My Houzz: Lush Landscaping Creates an Idyllic, Personalized Garden
http://decor-ideas.org 10/20/2015 23:13 Decor Ideas
Jeannette Fristoe and Larry Blake have personalized their classic New England landscape as not only a dreamy place to sit and relax with a book, but also an ideal spot for hosting outdoor gatherings. They repurposed the decking from an already-filled-in backyard pool, built a fieldstone fence to divide the yard and planted an array of beautiful plants. Their landscape is also one-size-fits-all-ages, with a playful treehouse for their nephews and grandchildren.
Houzz at a Glance
Who lives here: Jeannette Fristoe and Larry Blake
Location: Bel Air, Maryland
Size: 2,300 square feet (214 square meters); four bedrooms, four bathrooms
Year built: 1923
When Jeannette Fristoe and Larry Blake moved into their home, the most dramatic change they made was cutting down several large trees to give the yard more sunshine and air circulation, which benefited both the lawn and the sun-loving plants. They also removed numerous overgrown cherry laurels and rhododendrons and replaced them with hydrangeas and English boxwood.
“This white-shingled house with lots of gables and angles emphasized by a deep roof overhang is the bungalow-style home we always admired,” Fristoe says. The home is built on a wooded lot, which gives it what she describes as “a cool and classical appearance. We both love the lawn and prefer the landscaping to be very casual and relaxed.” The home is on the National Register of Historic Places.
The couple kept the large mailbox near the front entrance, loving its charm.
Fristoe bought the metal birdbath in the backyard at Sandy Scott’s Antiques in Bel Air, Maryland. Her sister found the metal flowers at a shop in Rehoboth Beach in Delaware and gave them to her as a gift.
The back entrance provides a typical sampling of the plants around the home. It boasts a window box with a sweet potato vine and a pink impatiens. The vine traveling up the stair rail is English ivy. The large bush is an oak leaf hydrangea, and the large leaves of an elephant ear (Colocasia) can be seen by the porch, next to a tree peony.
Wooden shoes repurposed as planters hang at the back entrance. Fristoe found them at yard sales over the years. She planted small pots of ivy in each shoe, lining them up to resemble a window box.
“We use the small terrace for summer suppers and casual entertaining,” Fristoe says.
“Our favorite part of the backyard is the fieldstone fence my husband built to give a friendly divide to the open space,” Fristoe says. “It provides a beautiful backdrop to the spring bulbs and summer blooms.”
The front of the rock wall is full of daffodils in the springtime.
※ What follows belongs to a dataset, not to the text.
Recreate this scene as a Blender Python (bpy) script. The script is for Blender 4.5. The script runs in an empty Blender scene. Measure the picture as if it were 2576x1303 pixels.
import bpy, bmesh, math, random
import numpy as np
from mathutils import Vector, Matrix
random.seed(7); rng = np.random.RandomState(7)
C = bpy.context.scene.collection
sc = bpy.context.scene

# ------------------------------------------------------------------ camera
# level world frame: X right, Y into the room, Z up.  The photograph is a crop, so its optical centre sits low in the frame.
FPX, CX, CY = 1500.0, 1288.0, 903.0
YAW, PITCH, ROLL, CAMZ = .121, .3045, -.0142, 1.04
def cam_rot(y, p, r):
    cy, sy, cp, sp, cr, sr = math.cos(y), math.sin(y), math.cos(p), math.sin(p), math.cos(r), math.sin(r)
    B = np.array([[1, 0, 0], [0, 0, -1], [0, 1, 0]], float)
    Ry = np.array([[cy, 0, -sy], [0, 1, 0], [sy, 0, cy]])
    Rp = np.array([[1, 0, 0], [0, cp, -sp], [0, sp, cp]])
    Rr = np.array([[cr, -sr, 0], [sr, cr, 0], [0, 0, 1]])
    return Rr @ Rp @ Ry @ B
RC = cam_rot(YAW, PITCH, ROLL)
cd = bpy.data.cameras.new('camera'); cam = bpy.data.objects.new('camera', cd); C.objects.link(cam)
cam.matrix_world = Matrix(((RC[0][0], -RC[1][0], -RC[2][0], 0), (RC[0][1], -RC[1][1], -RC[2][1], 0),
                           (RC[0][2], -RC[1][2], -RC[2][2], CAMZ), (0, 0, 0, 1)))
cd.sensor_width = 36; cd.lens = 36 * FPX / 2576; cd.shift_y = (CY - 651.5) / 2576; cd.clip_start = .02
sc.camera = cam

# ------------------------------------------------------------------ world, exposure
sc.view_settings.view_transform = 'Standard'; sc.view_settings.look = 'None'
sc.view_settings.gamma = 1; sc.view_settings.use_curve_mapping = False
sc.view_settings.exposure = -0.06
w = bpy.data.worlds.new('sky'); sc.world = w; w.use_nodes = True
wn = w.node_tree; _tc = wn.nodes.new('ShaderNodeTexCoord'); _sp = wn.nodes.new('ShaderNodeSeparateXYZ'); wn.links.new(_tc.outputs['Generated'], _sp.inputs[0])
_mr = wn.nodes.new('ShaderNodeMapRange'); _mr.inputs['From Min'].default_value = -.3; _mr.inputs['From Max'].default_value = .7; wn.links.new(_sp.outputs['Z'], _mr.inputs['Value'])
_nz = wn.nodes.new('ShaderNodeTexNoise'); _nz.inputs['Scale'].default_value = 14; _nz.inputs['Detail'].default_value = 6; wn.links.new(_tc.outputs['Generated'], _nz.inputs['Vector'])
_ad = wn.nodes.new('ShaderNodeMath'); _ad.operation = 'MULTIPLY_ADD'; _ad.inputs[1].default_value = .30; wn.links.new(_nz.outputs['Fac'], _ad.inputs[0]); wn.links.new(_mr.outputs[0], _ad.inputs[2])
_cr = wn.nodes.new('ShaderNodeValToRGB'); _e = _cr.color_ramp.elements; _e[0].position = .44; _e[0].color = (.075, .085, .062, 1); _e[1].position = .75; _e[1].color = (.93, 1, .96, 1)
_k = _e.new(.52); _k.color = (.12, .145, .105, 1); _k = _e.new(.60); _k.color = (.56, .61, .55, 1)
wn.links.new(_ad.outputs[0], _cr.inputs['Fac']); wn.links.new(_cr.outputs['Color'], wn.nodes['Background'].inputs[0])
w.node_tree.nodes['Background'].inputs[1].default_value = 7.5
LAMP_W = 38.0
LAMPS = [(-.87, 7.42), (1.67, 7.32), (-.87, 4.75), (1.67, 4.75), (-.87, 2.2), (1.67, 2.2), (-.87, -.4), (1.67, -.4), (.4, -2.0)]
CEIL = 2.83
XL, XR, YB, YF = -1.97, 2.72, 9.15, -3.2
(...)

Behind the wall are knockout roses and self-seeding cleome. The old iron kettle is home to a pink geranium.
The window box on the garage is filled with sweet potato vine, petunias and coleus. A grape vine travels over the door and around the top of the garage.
The grape vine wraps around to the front of the garage. Also on the garage in an old iron container is a white black-eyed Susan vine with a chartreuse sweet potato vine.
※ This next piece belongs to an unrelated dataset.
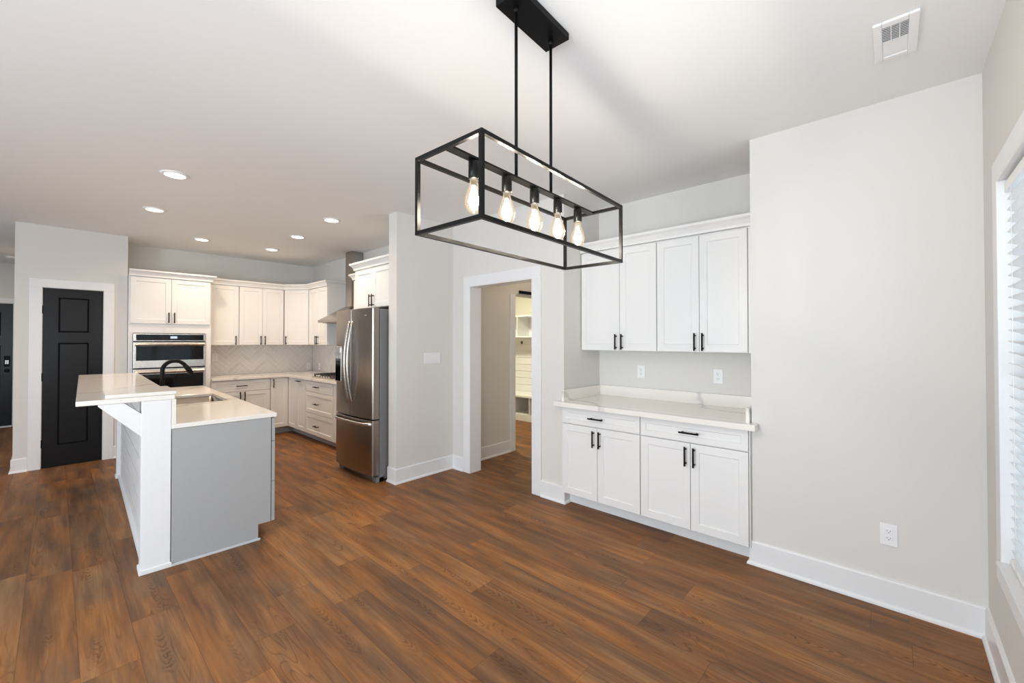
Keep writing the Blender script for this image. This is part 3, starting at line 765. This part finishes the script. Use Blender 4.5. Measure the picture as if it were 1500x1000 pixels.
# cut the sink opening: rebuild the slab as a frame round it
me = ict.data; bm = bmesh.new()
sx0, sx1, sy0, sy1 = -1.74, -1.03, .135, .515
mb = MB()
xs = [-L_ - .03, sx0, sx1, .010]; ys = [-.011, sy0, sy1, .598]
V = {}
for zi, z in enumerate((.874, .902)):
    for i, x in enumerate(xs):
        for j, y in enumerate(ys): V[i, j, zi] = mb.bm.verts.new((x, y, z))
for i in range(3):
    for j in range(3):
        if (i, j) == (1, 1): continue
        mb.bm.faces.new([V[i, j, 1], V[i + 1, j, 1], V[i + 1, j + 1, 1], V[i, j + 1, 1]]); mb.bm.faces.new([V[i, j, 0], V[i, j + 1, 0], V[i + 1, j + 1, 0], V[i + 1, j, 0]])
for a, b_ in (((0, 0), (1, 0)), ((1, 0), (2, 0)), ((2, 0), (3, 0)), ((3, 0), (3, 1)), ((3, 1), (3, 2)), ((3, 2), (3, 3)), ((3, 3), (2, 3)), ((2, 3), (1, 3)), ((1, 3), (0, 3)), ((0, 3), (0, 2)), ((0, 2), (0, 1)), ((0, 1), (0, 0)),
             ((1, 1), (2, 1)), ((2, 1), (2, 2)), ((2, 2), (1, 2)), ((1, 2), (1, 1))):
    mb.bm.faces.new([V[a[0], a[1], 0], V[b_[0], b_[1], 0], V[b_[0], b_[1], 1], V[a[0], a[1], 1]])
bmesh.ops.recalc_face_normals(mb.bm, faces=mb.bm.faces)
bm.free(); mb.bm.to_mesh(me); mb.bm.free()
t = thing('bar_top', 'raised white quartz breakfast bar along the island', 'countertop', ISL, IR)
MB().box(-2.665, .006, -.435, .006, 1.0625, 1.0905).build('slab', 'quartz', t, .003)
MB().box(-L_ + .0, .002, -.0105, .012, .9025, 1.062).build('upstand', 'quartz', t, .001)
tag(MB().prism([(-.414, .0), (-.004, .0), (.003, .007), (.003, .024), (-.42, .024), (-.42, .006)], 'y', -.315, .012).build('quartz_offcut', 'quartz', bevel=.001), 'white stone piece lying on the near end of the raised bar', 'stone slab')
o = bpy.data.objects['quartz_offcut']; o.location = (ISL[0], ISL[1], 1.0910); o.rotation_euler = (0, 0, IR)
# sink
t = thing('sink', 'stainless undermount sink set into the island countertop', 'sink', ISL, IR)
m = MB(); bm = m.bm
def rr(x0, x1, y0, y1, r, z, n=5):
    o_ = []
    for cx, cy_, a0 in ((x1 - r, y1 - r, 0), (x0 + r, y1 - r, 90), (x0 + r, y0 + r, 180), (x1 - r, y0 + r, 270)):
        for k in range(n + 1):
            a = math.radians(a0 + 90 * k / n); o_.append(bm.verts.new((cx + r * math.cos(a), cy_ + r * math.sin(a), z)))
    return o_
e0 = .004
R_ = [rr(sx0 - .012, sx1 + .012, sy0 - .012, sy1 + .012, .02, .8725), rr(sx0 + e0, sx1 - e0, sy0 + e0, sy1 - e0, .025, .8725), rr(sx0 + e0 + .004, sx1 - e0 - .004, sy0 + e0 + .004, sy1 - e0 - .004, .03, .70), rr(sx0 + .035, sx1 - .035, sy0 + .035, sy1 - .035, .02, .672)]
for A, B in zip(R_, R_[1:]):
    for k in range(len(A)):
        fc = bm.faces.new([A[k], A[(k + 1) % len(A)], B[(k + 1) % len(A)], B[k]]); fc.smooth = True
bm.faces.new(R_[-1])
m.build('basin', 'sink', t)
MB().lathe(((sx0 + sx1) / 2, (sy0 + sy1) / 2, .6725), [(.045, 0), (.042, .003), (.025, .001)], 20).build('drain', 'silver', t)
# the cabinet below the sink is cut away by shortening the body there
body = [c for c in bpy.data.objects['kitchen_island'].children if c.name.startswith('cabinet_body')][0]
nb_ = MB()
nb_.box(-L_, sx0 - .02, .0, .562, .110, .872).box(sx1 + .02, -.018, .0, .562, .110, .872).box(sx0 - .02, sx1 + .02, .0, .562, .110, .64).box(-L_, -.018, .0, .475, 0, .110)
bmesh.ops.recalc_face_normals(nb_.bm, faces=nb_.bm.faces); nb_.bm.to_mesh(body.data); nb_.bm.free()
# faucet
t = thing('faucet', 'matte black gooseneck faucet behind the island sink', 'faucet', (-4.80, .640, .9025), IR)
MB().lathe((0, 0, 0), [(.028, 0), (.028, .006), (.022, .010), (.020, .06), (.016, .07)], 20).build('base', 'black', t)
pts = [(0, 0, .06), (0, 0, .16), (0, 0, .255)]
rad = .086
for k in range(1, 16):
    a = PI - math.radians(152) * k / 15
    pts.append((0, rad + rad * math.cos(a), .265 + rad * math.sin(a)))
nk = MB().tube(pts, .0165, 14).build('neck', 'black', t)
e1 = Vector(pts[-1]); dv = (Vector(pts[-1]) - Vector(pts[-2])).normalized()
MB().tube([e1 - dv * .005, e1 + dv * .02, e1 + dv * .075, e1 + dv * .085], [.0175, .021, .0225, .019], 14).build('spray_head', 'black', nk)
MB().tube([(.018, 0, .045), (.045, 0, .055), (.06, -.0, .12)], [.008, .007, .005], 10).build('lever', 'black', t)

# ------------------------------------------------------------------ pendant
PZ0, PZ1 = 1.800, 2.052
t = thing('pendant_light', 'black open box pendant with five glowing bulbs over the dining area', 'pendant light', (-1.058, 1.292, 0), math.radians(2.2))
MB().box(-.060, .060, -.165, .165, CH - .030, CH - .001).build('canopy', 'black', t, .002)
for y in (-.115, .115):
    r_ = MB().tube([(0, y, PZ1 - .004), (0, y, CH - .029)], .0062, 12).lathe((0, y, CH - .055), [(.011, 0), (.011, .026)], 14).build('rod', 'black', t)
fx, fy, b2 = .152, .458, .0065
m = MB()
for z in (PZ0, PZ1):
    for x in (-fx, fx): m.box(x - b2, x + b2, -fy - b2, fy + b2, z - b2, z + b2)
    for y in (-fy, fy): m.box(-fx + b2, fx - b2, y - b2, y + b2, z - b2, z + b2)
for x in (-fx, fx):
    for y in (-fy, fy): m.box(x - b2, x + b2, y - b2, y + b2, PZ0 + b2, PZ1 - b2)
m.build('frame', 'bronze', t)
MB().box(-.017, .017, -fy + b2, fy - b2, PZ1 - .006, PZ1 + .001).build('crossbar', 'bronze', t)
BUL = [(.0, 0), (.010, .001), (.022, .010), (.0305, .030), (.0315, .044), (.028, .062), (.021, .082), (.0155, .098), (.0135, .110), (.0135, .118)]
FIL = [(.001, .010), (.010, .016), (.0175, .034), (.0180, .046), (.014, .064), (.0085, .082), (.006, .094), (.001, .097)]
for k in range(5):
    y = (-.340, -.170, 0, .166, .330)[k]
    sk = MB().lathe((0, y, PZ1 - .070), [(.016, 0), (.019, .002), (.019, .058), (.013, .064)], 20).build('socket', 'bronze', t)
    bu = MB().lathe((0, y, PZ1 - .187), BUL, 24, cap=False).build('bulb', 'bulb', t, label='clear teardrop bulb')
    MB().lathe((0, y, PZ1 - .187), FIL, 16).build('filament', 'filament', bu)

# ------------------------------------------------------------------ recessed lights
first = None
GL = 'recessed ceiling lights over the kitchen'
spots = [((-4.15, .62), 'recessed ceiling light above the near end of the island'), ((-5.40, .65), 'recessed ceiling light above the far end of the island'),
         ((-6.55, 1.256), 'recessed ceiling light in front of the oven tower'), ((-4.47, 2.0), 'recessed ceiling light in front of the refrigerator'),
         ((-5.50, 2.034), 'recessed ceiling light in front of the cooktop'), ((-6.535, 2.067), 'recessed ceiling light nearest the kitchen corner')]
for (x, y), lab in spots:
    if first is None:
        first = thing('recessed_light', lab, 'ceiling light', (x, y, CH - .012), 0, GL)
        MB().lathe((0, 0, 0), [(.066, .0035), (.070, .001), (.088, .005), (.094, .0115), (.066, .0115)], 36, cap=False).build('trim_ring', 'plastic', first)
        MB().lathe((0, 0, 0), [(.002, .0045), (.0665, .004), (.0665, .010)], 32).build('lens', 'lens', first)
    else:
        dup(first, (x, y, CH - .012), lab)
    area('downlight', (x, y, CH - .016), (0, 0, -1), .12, .12, 7.6, (1.0, .76, .53), 'DISK', math.radians(150))

# smoke detector in the hall
t = thing('smoke_detector', 'white smoke detector on the hall ceiling', 'smoke detector', (-10.02, -.475, CH - .036))
MB().lathe((0, 0, 0), [(.03, 0), (.05, .004), (.062, .018), (.065, .035)], 28).build('housing', 'plastic', t)
MB().lathe((0, 0, -.001), [(.008, 0), (.008, .004)], 12).build('test_button', 'slot', t)

# ceiling vent
t = thing('ceiling_vent', 'white ceiling air register with a grey louvred half', 'air vent', (.018, 2.425, CH - .001))
m = MB()
m.box(-.072, -.042, -.153, .153, -.012, 0).box(.040, .072, -.153, .153, -.012, 0).box(-.042, .040, -.153, -.117, -.012, 0).box(-.042, .040, .125, .153, -.012, 0)
m.build('frame', 'plastic', t, .003)
MB().box(-.042, .040, -.117, .0, -.003, -.001).build('duct', 'vent_dark', t)
lv = MB()
for i in range(9):
    y = -.111 + i * .0125
    lv.prism([(y, -.011), (y + .0042, -.006), (y + .0052, -.007), (y + .001, -.012)], 'x', -.042, .040)
for x in (-.014, .013): lv.box(x - .0015, x + .0015, -.117, 0, -.012, -.004)
lv.build('louvres', 'plastic', t)
MB().box(-.042, .040, .0, .125, -.009, -.002).build('damper', 'plastic', t, .002)

# outlets and switches
def duplex(label, loc, rz=0., w_=.072, h_=.116, style='duplex', group='white wall outlets'):
    t = thing('wall_outlet', label, 'outlet', loc, rz, group)
    MB().box(-w_ / 2, w_ / 2, -.006, -.0005, -h_ / 2, h_ / 2).build('cover_plate', 'plastic', t, .002)
    if style == 'decora':
        MB().box(-.016, .016, -.0085, -.005, -.033, .033).build('receptacle', 'plastic', t, .001)
    for dz in (-.019, .019):
        rc = t.children[-1]
        if style == 'duplex':
            rc = MB().box(-.016, .016, -.0085, -.005, dz - .0145, dz + .0145).build('receptacle', 'plastic', t, .004)
        MB().box(-.0075, -.0055, -.0092, -.008, dz - .001, dz + .007).box(.0055, .0075, -.0092, -.008, dz - .001, dz + .006).box(-.002, .002, -.0092, -.008, dz - .009, dz - .005).build('slots', 'slot', rc)
    return t
duplex('white wall outlet low on the wall near the window', (-.025, YN, .388))
duplex('white wall outlet on the alcove wall, farther from the window', (-1.715, 3.645, 1.148), style='decora')
duplex('white wall outlet on the alcove wall, nearer the window', (-1.053, 3.645, 1.142))
duplex('small white outlet on the herringbone tile beside the oven tower', (XB + .0065, 1.625, 1.185), R90)
duplex('small white outlet on the tile in the kitchen corner, far wall', (XB + .0065, 3.0, .99), R90)
duplex('small white outlet on the tile in the kitchen corner, left of the cooktop', (-7.28, YR - .0065, .995))
t = thing('light_switch', 'white four gang light switch plate on the wall end by the refrigerator', 'light switch', (XP, 2.748, 1.248), R90)
MB().box(-.108, .108, -.006, -.0005, -.058, .058).build('cover_plate', 'plastic', t, .002)
for k in range(4):
    x = -.069 + k * .046
    MB().prism([(-.006, -.032), (-.0095, -.030), (-.0065, .030), (-.006, .032)], 'x', x - .0155, x + .0155).build('rocker', 'plastic', t)

# ------------------------------------------------------------------ hallway and mudroom
t = thing('barn_door_track', 'black sliding door rail above the mudroom opening', 'door track', (-3.67, 4.12, 2.078))
MB().box(.026, .034, 0, 1.02, -.02, .02).build('rail', 'black', t, .002)
for y in (.06, .36, .66, .96): MB().tube([(.001, y, 0), (.032, y, 0)], .011, 12).build('standoff', 'black', t)
MB().tube([(.034, .03, .0), (.046, .03, 0)], .013, 12).build('end_stop', 'black', t)
t = thing('mudroom_bench', 'pale built-in mudroom bench with cubbies seen through the opening', 'storage bench', (-6.1, 5.62, 0))
BL = 2.26
MB().box(0, BL, .02, .56, .0, .09).build('toe_base', 'trim', t)
m = MB(); m.box(0, BL, 0.02, .56, .09, .115).box(0, BL, .54, .56, .115, .42)
for k in range(6): m.box(k * (BL - .02) / 5, k * (BL - .02) / 5 + .02, .02, .54, .115, .42)
m.build('cubby_base', 'trim', t, .001)
MB().box(-.01, BL, -.005, .56, .42, .455).build('seat', 'trim', t, .003)
m = MB()
for k in range(8): m.box(0, BL, .540, .56, .457 + k * .13, .457 + (k + 1) * .13 - .004)
m.build('back_panel', 'trim', t)
m = MB(); m.box(0, BL, .20, .56, 1.495, 1.52).box(0, BL, .20, .56, 1.88, 1.905).box(0, BL, .54, .56, 1.52, 1.88)
for k in range(6): m.box(k * (BL - .02) / 5, k * (BL - .02) / 5 + .02, .20, .54, 1.52, 1.88)
m.build('upper_cubby', 'trim', t, .001)
for k in range(8):
    x = .14 + k * .30
    MB().box(x - .009, x + .009, .532, .541, 1.37, 1.43).tube([(x, .535, 1.41), (x, .50, 1.40), (x, .485, 1.42)], .005, 8).tube([(x, .535, 1.385), (x, .515, 1.375), (x, .505, 1.39)], .005, 8).build('hook', 'bronze', t)
t = thing('ceiling_light', 'round flush ceiling light in the mudroom', 'ceiling light', (-5.0, 4.7, CH - .08))
MB().lathe((0, 0, 0), [(.02, 0), (.10, .012), (.15, .04), (.16, .07)], 28).build('shade', emitter('mudroom_lamp_shade', (1, .92, .72), 3.0), t)
MB().lathe((0, 0, 0), [(.165, .066), (.165, .079)], 28).build('base', 'bronze', t)
area('mudroom_lamp', (-5.0, 4.7, CH - .085), (0, 0, -1), .3, .3, 50, (1.0, .94, .70), 'DISK')
area('hall_lamp', (-3.05, 4.2, CH - .02), (0, 0, -1), .2, .2, 5, (1.0, .80, .58), 'DISK')
area('entry_lamp', (-9.4, -.9, CH - .02), (0, 0, -1), .2, .2, 10, (1.0, .86, .70), 'DISK')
“I was inspired to plant the grapevine after a visit to the Bordeaux region in France, where old stone houses and barns are graced with grapevines that warm the cold facade of the stone,” Fristoe says.
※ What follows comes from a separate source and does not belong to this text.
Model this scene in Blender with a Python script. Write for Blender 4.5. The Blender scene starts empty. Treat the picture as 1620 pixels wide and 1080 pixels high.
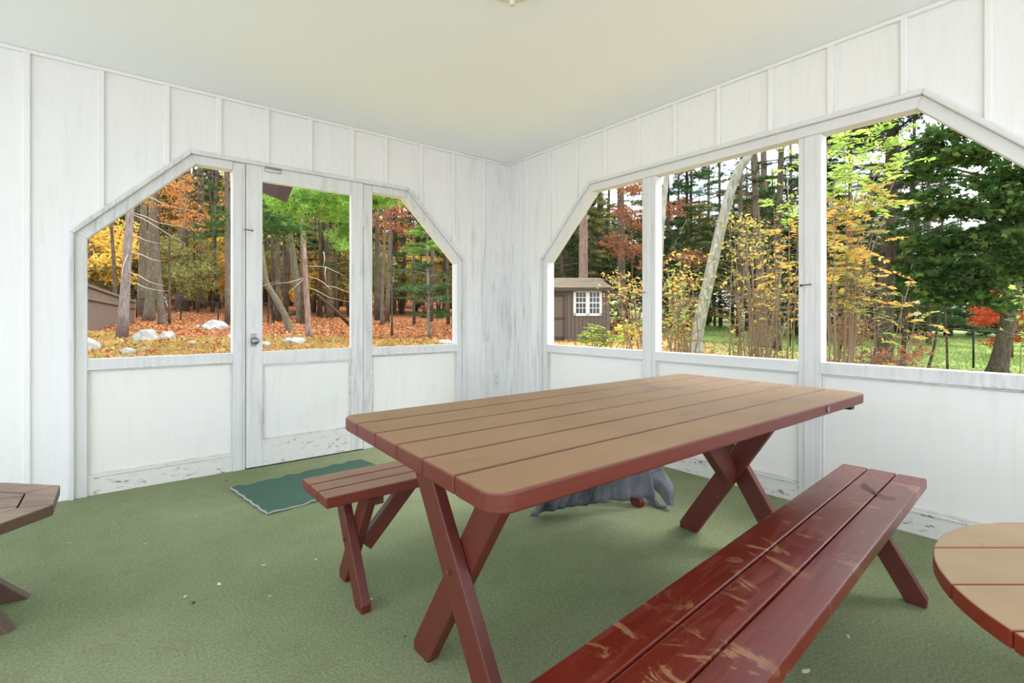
import bpy, bmesh, math, random
import numpy as np
from mathutils import Vector, Matrix, geometry
PI = math.pi
C = bpy.context.scene.collection
random.seed(7)
rng = np.random.default_rng(11)

# ------------------------------------------------------------------ camera geometry (real positions come from it)
F, CX, HY, CAMH = 800.0, 810.0, 499.5, 1.05
_n = math.hypot(995, 800); CA, SA = 995/_n, 800/_n      # camera right = (CA,-SA), forward = (SA,CA)
XR, YL, H = 3.03, 3.835, 2.512                          # right wall, left wall, ceiling height

def P(px, py, Z):
    u = (px-CX)/F*Z; v = -(py-HY)/F*Z
    return Vector((u*CA+Z*SA, -u*SA+Z*CA, CAMH+v))
def ground_z(x, y):
    base = float(np.interp(y, [-60, 3.4, 9, 13.5, 17, 25, 33, 50, 70, 90, 100], [-.8, -.66, -.3, .05, .25, .5, .75, 1.9, 3.3, 5.4, 6.6]))
    return base
def GP(px, py):
    Z = 3.0
    while Z < 90:
        p = P(px, py, Z)
        if p.z <= ground_z(p.x, p.y): return p, Z
        Z += .05
    return P(px, py, 60), 60

# ------------------------------------------------------------------ helpers
def tag(o, label=None, cat=None, group=None, kind=None):
    if label: o['label'] = label
    if cat: o['category'] = cat
    if group: o['group'] = group
    if kind: o['kind'] = kind
    return o
def empty(name, loc=(0, 0, 0), rz=0, label=None, cat=None, group=None, kind=None):
    o = bpy.data.objects.new(name, None); C.objects.link(o)
    o.location = loc; o.rotation_euler = (0, 0, rz)
    o.empty_display_size = .1
    return tag(o, label, cat, group, kind)
def copy_tree(o, parent=None):
    c = o.copy(); C.objects.link(c)
    if parent: c.parent = parent
    for ch in o.children: copy_tree(ch, c)
    return c

class MB:
    def __init__(s): s.v = []; s.f = []
    def add(s, vs, fs):
        k = len(s.v); s.v += [tuple(v) for v in vs]; s.f += [tuple(i+k for i in f) for f in fs]; return s
    def box(s, a, b, M=None):
        x0, y0, z0 = a; x1, y1, z1 = b
        vs = [(x0,y0,z0),(x1,y0,z0),(x1,y1,z0),(x0,y1,z0),(x0,y0,z1),(x1,y0,z1),(x1,y1,z1),(x0,y1,z1)]
        if M: vs = [M(v) if callable(M) else M @ Vector(v) for v in vs]
        return s.add(vs, [(0,3,2,1),(4,5,6,7),(0,1,5,4),(1,2,6,5),(2,3,7,6),(3,0,4,7)])
    def prism(s, poly, fn, d0, d1):
        """poly in 2D, fn(a,b,d) gives the 3D point, extruded from d0 to d1"""
        n = len(poly)
        vs = [fn(a, b, d0) for a, b in poly]+[fn(a, b, d1) for a, b in poly]
        fs = [tuple(range(n)), tuple(range(2*n-1, n-1, -1))]
        fs += [(i, i+n, (i+1) % n+n, (i+1) % n) for i in range(n)]
        return s.add(vs, fs)
    def beam(s, p, q, w, t, up=(0, 0, 1)):
        p = Vector(p); q = Vector(q); d = (q-p).normalized()
        a = d.cross(Vector(up));
        if a.length < 1e-4: a = d.cross(Vector((1, 0, 0)))
        a.normalize(); b = a.cross(d).normalized()
        vs = []
        for c in (p, q):
            for i, j in ((-1,-1),(1,-1),(1,1),(-1,1)): vs.append(c+a*i*w/2+b*j*t/2)
        return s.add(vs, [(0,1,2,3),(7,6,5,4),(0,4,5,1),(1,5,6,2),(2,6,7,3),(3,7,4,0)])
    def tube(s, pts, rad, n=8, jit=0, cap=True):
        pts = [Vector(p) for p in pts]; m = len(pts)
        if not hasattr(rad, '__len__'): rad = [rad]*m
        k = len(s.v); ref = Vector((1, 0, 0))
        for i, p in enumerate(pts):
            d = (pts[min(i+1, m-1)]-pts[max(i-1, 0)]).normalized()
            r = ref if abs(d.dot(ref)) < .9 else Vector((0, 1, 0))
            a = (r-d*d.dot(r)).normalized(); b = d.cross(a)
            for j in range(n):
                t = 2*PI*j/n; rr = rad[i]*(1+jit*(random.random()-.5))
                s.v.append(tuple(p+a*math.cos(t)*rr+b*math.sin(t)*rr))
        for i in range(m-1):
            for j in range(n):
                s.f.append((k+i*n+j, k+i*n+(j+1) % n, k+(i+1)*n+(j+1) % n, k+(i+1)*n+j))
        if cap:
            s.f.append(tuple(k+j for j in range(n-1, -1, -1))); s.f.append(tuple(k+(m-1)*n+j for j in range(n)))
        return s
    def lathe(s, prof, c=(0, 0, 0), axis='z', n=20):
        pr = []
        for r, h in prof:
            for j in range(n):
                t = 2*PI*j/n; a, b = r*math.cos(t), r*math.sin(t)
                pr.append({'z': (c[0]+a, c[1]+b, c[2]+h), 'y': (c[0]+a, c[1]+h, c[2]+b), 'x': (c[0]+h, c[1]+a, c[2]+b)}[axis])
        m = len(prof)
        fs = [(i*n+j, i*n+(j+1) % n, (i+1)*n+(j+1) % n, (i+1)*n+j) for i in range(m-1) for j in range(n)]
        fs += [tuple(range(n-1, -1, -1)), tuple((m-1)*n+j for j in range(n))]
        return s.add(pr, fs)
    def build(s, name, mat, parent=None, bevel=0, smooth=False, seg=2, kind=None):
        me = bpy.data.meshes.new(name); me.from_pydata(s.v, [], s.f)
        bm = bmesh.new(); bm.from_mesh(me); bmesh.ops.recalc_face_normals(bm, faces=bm.faces); bm.to_mesh(me); bm.free()
        if mat: me.materials.append(mat)
        o = bpy.data.objects.new(name, me); C.objects.link(o)
        if parent: o.parent = parent
        if bevel:
            b = o.modifiers.new('bevel', 'BEVEL'); b.width = bevel; b.segments = seg; b.limit_method = 'ANGLE'; b.angle_limit = .6
        if smooth: me.polygons.foreach_set('use_smooth', [True]*len(me.polygons))
        if kind: o['kind'] = kind
        return o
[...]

Bamboo lines the property and creates a natural division between the couple’s yard and their neighbor’s. Blake built the pyramid-shaped trellises, the birdhouses and the dovecote that grace the yard.
This sewing machine stand has a large iron furnace grate on top, making it a perfect table for potting plants. It was a gift from the couple’s neighbor.
“My collections of miniature hosta — Mouse Ears, Teaspoon and Tiny Tears — and tiny geraniums are planted in old wine crates,” Fristoe says.
In this section of the yard, blue hydrangeas border the lawn. The tray table is a yard sale find from a trip to Vermont.
Chairs: Brommö, Ikea
The fence between the driveway and backyard is made of old wood from the deck of the swimming pool, which was filled in before the couple moved into the house. With the help of a friend, Blake designed and built the arbor and gate out of the redwood. A New Dawn rose climbs the fence and arbor, along with English ivy, which stays green year-round.
The stone wall that defines the flower beds was made from the remnants of old buildings on Fristoe’s family farm. The flower beds are filled with perennials, starting in spring with hellebores, Solomon’s seal and flowering bulbs. The tall plant in front of the fence is monkshood, which blooms in the autumn with regal blue spires.
In the backyard is a treehouse Blake built from bits and pieces left over from renovating the house. “Our backdoor neighbor, Rick, shipped the spiral staircase to us from his in-laws’ summer house in New England,” Fristoe says.